Testimonianze toccanti in cui ognuno di noi può immedesimarsi, commuoversi, trovare sicurezza, un abbraccio, un accompagnarsi vicendevole verso un cammino che non sarà facile ma in cui non saremo mai soli.

Le aspettative da questo Sinodo sono altissime. Il 2015 ci porta davanti domande e dubbi riguardo alcune delle più accese questioni riguardanti la famiglia, da quelle più conosciute quali il divorzio a quelle più attuali quali l’omosessualità e la nuova questione familiare che essa impone. “Capire che famiglia è dove c’è amore e non importa se questo amore è fra uomo e donna, o solo due uomini o solo due donne.

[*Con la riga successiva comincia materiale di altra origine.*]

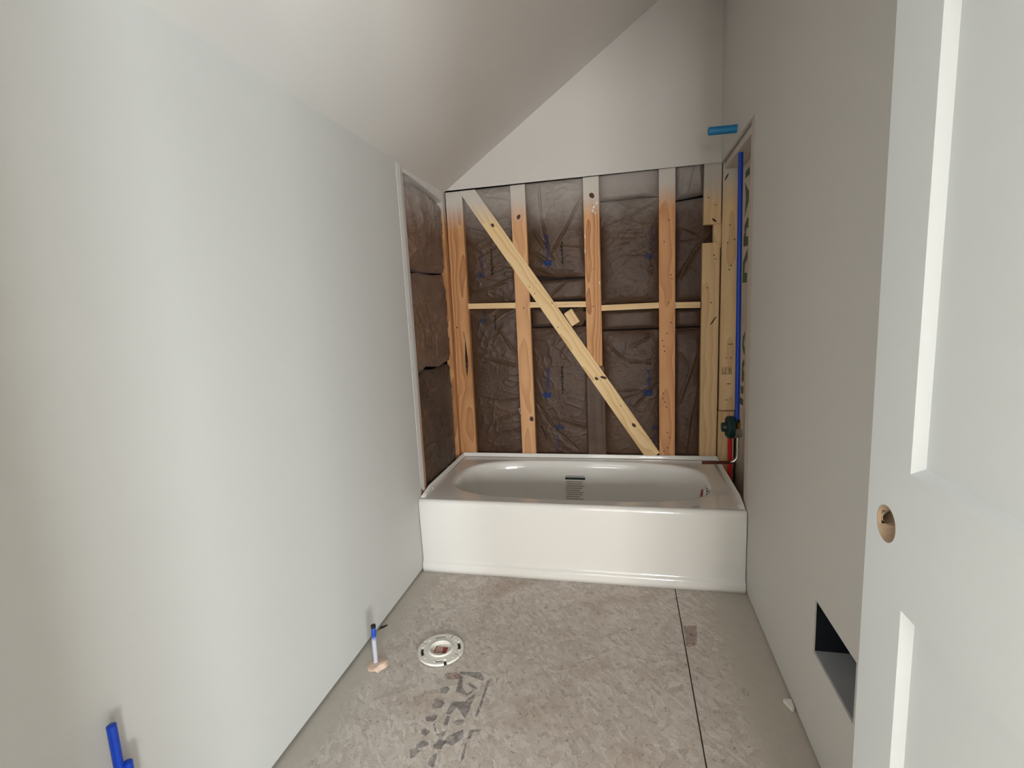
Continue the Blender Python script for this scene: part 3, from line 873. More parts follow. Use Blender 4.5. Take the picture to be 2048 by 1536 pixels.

Siamo tutti creature del Signore”, “mi aspetto una Chiesa più vicina ai figli di genitori separati, che guidi, che insegni e accompagni i ragazzi a non perdere la fede in Dio, a capire che Cristo non abbandona nemmeno nelle avversità e non siamo mai soli”. Queste le parole di chi vive la realtà di un figlio che ha scoperto la propria sessualità o di chi invece è figlio di genitori divorziati e si trova quotidianamente a fare i conti con una realtà cruda e solitaria.

Papa Francesco durante la sua omelia afferma che si possono vincere le tenebre, specialmente in una vita circondata da tentazioni dove è facile dissertare, smarrirsi e perdere le responsabilità. Amando gli altri si impara ad amare Dio, l’altro è un dono che rimane tale solo quando percorre strade aperte. Secondo il Santo Padre, il Sinodo deve ritrovare la Dignità, la Coesistenza e il Valore della famiglia: questo il suo maggiore compito. La Chiesa è una casa aperta e può rischiarare la “notte dell’uomo”, rigenerandosi nel cuore misericordioso di Dio perché “ogni famiglia è una luce nel buio del mondo”.